After running through the dates assigned to events attached to the major festivals LeFebvre turns to the new moon days. This provides an interesting example. Miriam, Aaron, and Moses all died on new moon days. Miriam died on the first new moon day (New Year's day) of the fortieth year following the exodus from Egypt (Num. 20). Aaron died on the first day (new moon day) of the fifth month of the same year (Num. 33:38). Moses died six months later on the first day (new moon day) of the 11th month of the same year (Deuteronomy 1:3; 32:48). The old generation had passed away and the people were prepared to enter the land of promise under Joshua, the new leader. LeFebvre suggests that "all three prophet siblings are identified with new moon day memorials spread through the year as settings to remember their faithfulness and examples to mothers, priests, and fathers of Israel." (p. 73) Although it is certainly possible that all three happened to be taken on the first day of spaced out months in the fortieth year, it seems more likely that there is a symbolic and liturgical significance to these dates. The same is true of the other dated events in the text.

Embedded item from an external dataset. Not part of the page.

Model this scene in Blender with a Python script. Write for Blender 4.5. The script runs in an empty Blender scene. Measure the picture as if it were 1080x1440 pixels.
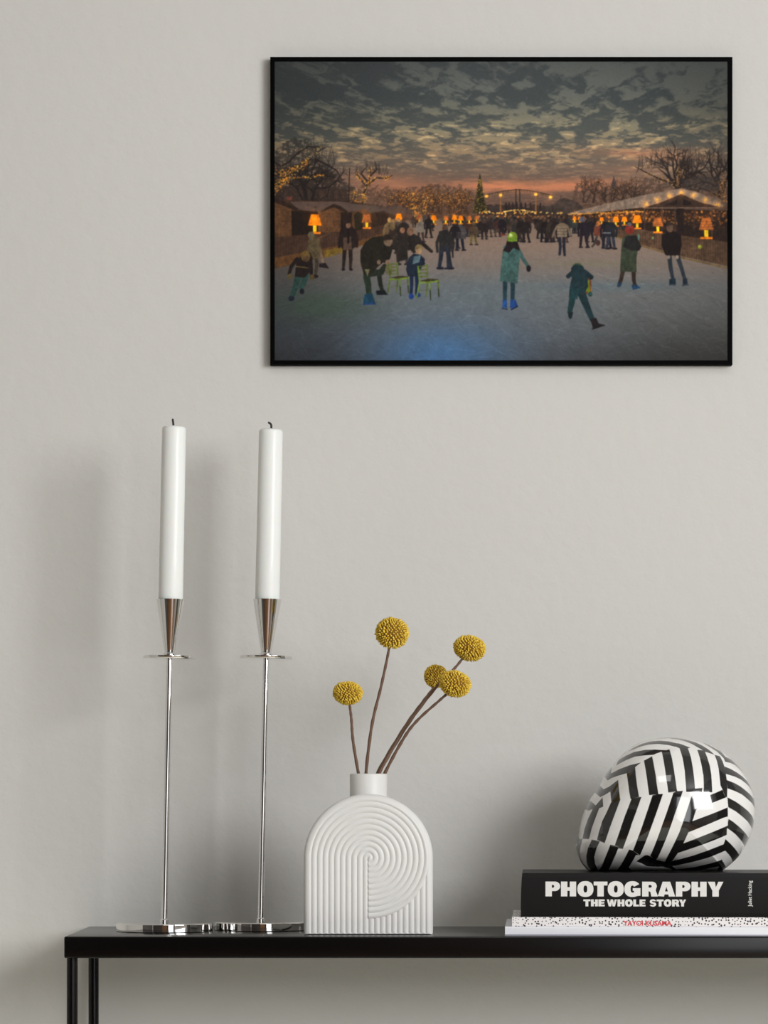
import bpy, bmesh, math, random
import numpy as np
from mathutils import Vector, Matrix

scn = bpy.context.scene
COL = scn.collection
# ---------------------------------------------------------------- camera
DIST, FPX, HZ, ZCAM = 3.0, 4200.0, 1130.0, 0.8836
cam_d = bpy.data.cameras.new('camera'); cam = bpy.data.objects.new('camera', cam_d); COL.objects.link(cam)
cam.location = (0, -DIST, ZCAM); cam.rotation_euler = (math.pi/2, 0, 0)
cam_d.sensor_fit = 'VERTICAL'; cam_d.sensor_height = 36.0; cam_d.sensor_width = 27.0
cam_d.lens = FPX*36.0/1440.0; cam_d.shift_y = (HZ-720.0)/1440.0; cam_d.clip_start = .05; cam_d.clip_end = 60
scn.camera = cam
# ---------------------------------------------------------------- light
w = bpy.data.worlds.new('daylight'); scn.world = w; w.use_nodes = True
w.node_tree.nodes['Background'].inputs[0].default_value = (.82, .90, 1.0, 1)
w.node_tree.nodes['Background'].inputs[1].default_value = 1.0
def area(name, loc, target, sx, sy, power, col):
    d = bpy.data.lights.new(name, 'AREA'); d.shape = 'RECTANGLE'; d.size = sx; d.size_y = sy; d.energy = power; d.color = col
    o = bpy.data.objects.new(name, d); COL.objects.link(o); o.location = loc
    o.rotation_euler = (Vector(target)-Vector(loc)).to_track_quat('-Z', 'Y').to_euler(); return o
area('window_daylight', (2.17, -2.65, 1.70), (1.0, -2.65+.9, 1.60), 1.5, 1.25, 110, (1.0, 1.0, 1.0))
area('rear_window_daylight', (1.45, -4.56, 1.20), (1.0, -3, 1.2), .95, 2.1, 18, (1.0, 1.0, 1.0))
area('ceiling_fill_light', (.1, -1.5, 2.50), (.1, -1.5, 0), .6, .6, 5, (1.0, .98, .96))  # added soft fill for the ambient level, no lamp known there
scn.view_settings.view_transform = 'Standard'; scn.view_settings.look = 'None'
scn.view_settings.exposure = -0.19; scn.view_settings.gamma = 1.0; scn.view_settings.use_curve_mapping = False
scn.cycles.max_bounces = 10; scn.cycles.diffuse_bounces = 6; scn.cycles.glossy_bounces = 6
scn.cycles.sample_clamp_indirect = 4.0; scn.cycles.caustics_reflective = False

# ---------------------------------------------------------------- helpers
def P(px, py, Y):
    k = (DIST+Y)/FPX
    return Vector(((px-540)*k, Y, ZCAM-(py-HZ)*k))
def s2l(c):
    c = np.asarray(c, float)/255.0
    return np.where(c <= .04045, c/12.92, ((c+.055)/1.055)**2.4)
def lin(r, g, b): return tuple(s2l((r, g, b)))+(1,)
def mat(name, col, rough=.5, metal=0, **kw):
    m = bpy.data.materials.new(name); m.use_nodes = True; b = m.node_tree.nodes['Principled BSDF']
    b.inputs['Base Color'].default_value = col; b.inputs['Roughness'].default_value = rough; b.inputs['Metallic'].default_value = metal
    for k, v in kw.items(): b.inputs[k.replace('_', ' ')].default_value = v
    return m
def noise_bump(m, scale, strength, dist=.002, detail=4, colvar=0, cscale=3.0, stretch=(1, 1, 1)):
    nt = m.node_tree; b = nt.nodes['Principled BSDF']; N = nt.nodes.new
    tc = N('ShaderNodeTexCoord'); mp = N('ShaderNodeMapping'); mp.inputs['Scale'].default_value = stretch
    nt.links.new(tc.outputs['Object'], mp.inputs[0])
    n = N('ShaderNodeTexNoise'); n.inputs['Scale'].default_value = scale; n.inputs['Detail'].default_value = detail
    nt.links.new(mp.outputs[0], n.inputs['Vector'])
    bp = N('ShaderNodeBump'); bp.inputs['Strength'].default_value = strength; bp.inputs['Distance'].default_value = dist
    nt.links.new(n.outputs['Fac'], bp.inputs['Height']); nt.links.new(bp.outputs[0], b.inputs['Normal'])
    if colvar:
        n2 = N('ShaderNodeTexNoise'); n2.inputs['Scale'].default_value = cscale; n2.inputs['Detail'].default_value = 3
        nt.links.new(mp.outputs[0], n2.inputs['Vector'])
        c = b.inputs['Base Color'].default_value[:]
        mx = N('ShaderNodeMix'); mx.data_type = 'RGBA'
        mx.inputs[6].default_value = tuple(v*(1-colvar) for v in c[:3])+(1,); mx.inputs[7].default_value = tuple(min(1, v*(1+colvar)) for v in c[:3])+(1,)
        nt.links.new(n2.outputs['Fac'], mx.inputs[0]); nt.links.new(mx.outputs[2], b.inputs['Base Color'])
    return m
def tag(o, label=None, cat=None, group=None, kind=None):
    if label: o['label'] = label
    if cat: o['category'] = cat
    if group: o['group'] = group
    if kind: o['kind'] = kind
    return o
def empty(name, loc, label, cat, group=None):
    o = bpy.data.objects.new(name, None); COL.objects.link(o); o.location = loc; o.empty_display_size = .02
    return tag(o, label, cat, group)
def link(name, me, m, parent=None, smooth=False):
    """me is in world coordinates; a child is shifted to its parent's origin"""
    o = bpy.data.objects.new(name, me); COL.objects.link(o)
    if m: me.materials.append(m)
    if smooth: me.shade_smooth() if hasattr(me, 'shade_smooth') else None
    if parent:
        L = Vector((0, 0, 0)); p = parent
        while p: L += p.location; p = p.parent
        me.transform(Matrix.Translation(-L)); o.parent = parent
    return o
def bm_link(name, bm, m, parent=None, smooth=False):
    bmesh.ops.recalc_face_normals(bm, faces=bm.faces)
    me = bpy.data.meshes.new(name); bm.to_mesh(me); bm.free()
    return link(name, me, m, parent, smooth)
def box(bm, a, b, bevel=0, seg=2):
    a = Vector(a); b = Vector(b); r = bmesh.ops.create_cube(bm, size=1)
    for v in r['verts']: v.co = Vector(((a[i]+b[i])/2+v.co[i]*(b[i]-a[i]) for i in range(3)))
    if bevel:
        es = list({e for v in r['verts'] for e in v.link_edges})
        bmesh.ops.bevel(bm, geom=es, offset=bevel, segments=seg, affect='EDGES', profile=.5)
    return bm
def boxm(a, b, bevel=0, seg=2): return box(bmesh.new(), a, b, bevel, seg)
def lathe(bm, prof, base, axis=(0, 0, 1), n=64):
    """prof: (radius, height) pairs along axis from base"""
    q = Vector((0, 0, 1)).rotation_difference(Vector(axis).normalized()); base = Vector(base); rings = []
    for r, h in prof:
        if r < 1e-7: rings.append([bm.verts.new(base+q @ Vector((0, 0, h)))])
        else: rings.append([bm.verts.new(base+q @ Vector((r*math.cos(2*math.pi*k/n), r*math.sin(2*math.pi*k/n), h))) for k in range(n)])
    for A, B in zip(rings, rings[1:]):
        if len(A) == 1 and len(B) == 1: continue
        for k in range(n):
            j = (k+1) % n
            if len(A) == 1: bm.faces.new((A[0], B[j], B[k]))
            elif len(B) == 1: bm.faces.new((A[k], A[j], B[0]))
            else: bm.faces.new((A[k], A[j], B[j], B[k]))
    return bm
def tube(bm, pts, radii, n=12):
    pts = [Vector(p) for p in pts]; rings = []; up = Vector((0, 1, .2)).normalized()
    for i, p in enumerate(pts):
        t = (pts[min(i+1, len(pts)-1)]-pts[max(i-1, 0)]).normalized(); a = t.cross(up).normalized(); b = t.cross(a)
        rings.append([bm.verts.new(p+(a*math.cos(2*math.pi*k/n)+b*math.sin(2*math.pi*k/n))*radii[i]) for k in range(n)])
    for A, B in zip(rings, rings[1:]):
        for k in range(n): bm.faces.new((A[k], A[(k+1) % n], B[(k+1) % n], B[k]))
    bm.faces.new(rings[0]); bm.faces.new(rings[-1][::-1]); return bm
def spline(pts, n=24):
    out = []; Q = [Vector(p) for p in pts]; Q = [Q[0]*2-Q[1]]+Q+[Q[-1]*2-Q[-2]]
    for i in range(1, len(Q)-2):
        for k in range(n):
            t = k/n; a, b, c, d = Q[i-1:i+3]
            out.append(.5*((2*b)+(c-a)*t+(2*a-5*b+4*c-d)*t*t+(3*b-a-3*c+d)*t**3))
    return out+[Q[-2]]
def smooth_by_angle(o, deg=35):
    me = o.data; me.shade_smooth()
    bm = bmesh.new(); bm.from_mesh(me)
    for e in bm.edges:
        if len(e.link_faces) == 2 and e.calc_face_angle(0) > math.radians(deg): e.smooth = False
    bm.to_mesh(me); bm.free()
def np_mesh(name, verts, quads):
    me = bpy.data.meshes.new(name); me.vertices.add(len(verts)); me.vertices.foreach_set('co', np.ascontiguousarray(verts, np.float32).ravel())
    me.loops.add(len(quads)*4); me.loops.foreach_set('vertex_index', np.ascontiguousarray(quads, np.int32).ravel())
    me.polygons.add(len(quads)); me.polygons.foreach_set('loop_start', np.arange(0, len(quads)*4, 4, dtype=np.int32))
    me.polygons.foreach_set('loop_total', np.full(len(quads), 4, np.int32)); me.update(calc_edges=True); return me
def grid_quads(nr, nc, flip=False, off=0):
    i = np.arange(nr-1)[:, None]*nc+np.arange(nc-1)[None, :]+off
    q = np.stack([i, i+1, i+nc+1, i+nc], -1).reshape(-1, 4); return q[:, ::-1] if flip else q
def colour_attr(me, lin_rgb):
    a = me.color_attributes.new('paint', 'FLOAT_COLOR', 'POINT')
    rgba = np.ones((len(me.vertices), 4), np.float32); rgba[:, :3] = lin_rgb; a.data.foreach_set('color', rgba.ravel())
def attr_mat(name, rough, **kw):
    m = mat(name, (1, 1, 1, 1), rough, 0, **kw); n = m.node_tree.nodes.new('ShaderNodeVertexColor'); n.layer_name = 'paint'
    m.node_tree.links.new(n.outputs[0], m.node_tree.nodes['Principled BSDF'].inputs['Base Color']); return m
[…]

Both the Noah story and the exodus story - the only stories in the Pentateuch tied to dates in Israel's calendar - are also tied to God's provision of sanctuary for his people. "Dates serve to link those two "temple inauguration" histories to the annual worship festivals of later Israel." (p. 77)

LeFebvre summarizes:

[T]he Pentateuch's narratives are designed as texts for worshipers (not strictly historians). Israel's calendar was "read" in the skies, "told" in their calendar narratives, and practiced in their patterns of labor and worship. Through the festival calendar and festival-dated narratives, Israel was taught to identify with the faith lessons of their heritage in cadence with the agricultural seasons of the land. Worship provided guidance for stewardship of the land in faithfulness and fruitfulness. (p. 77)

The specific dates in the calendar assigned to events in both the flood narrative and in the exodus narrative serve a symbolic and liturgical purpose. They do not exist to provide a journalistic account of events for modern (or ancient) historians.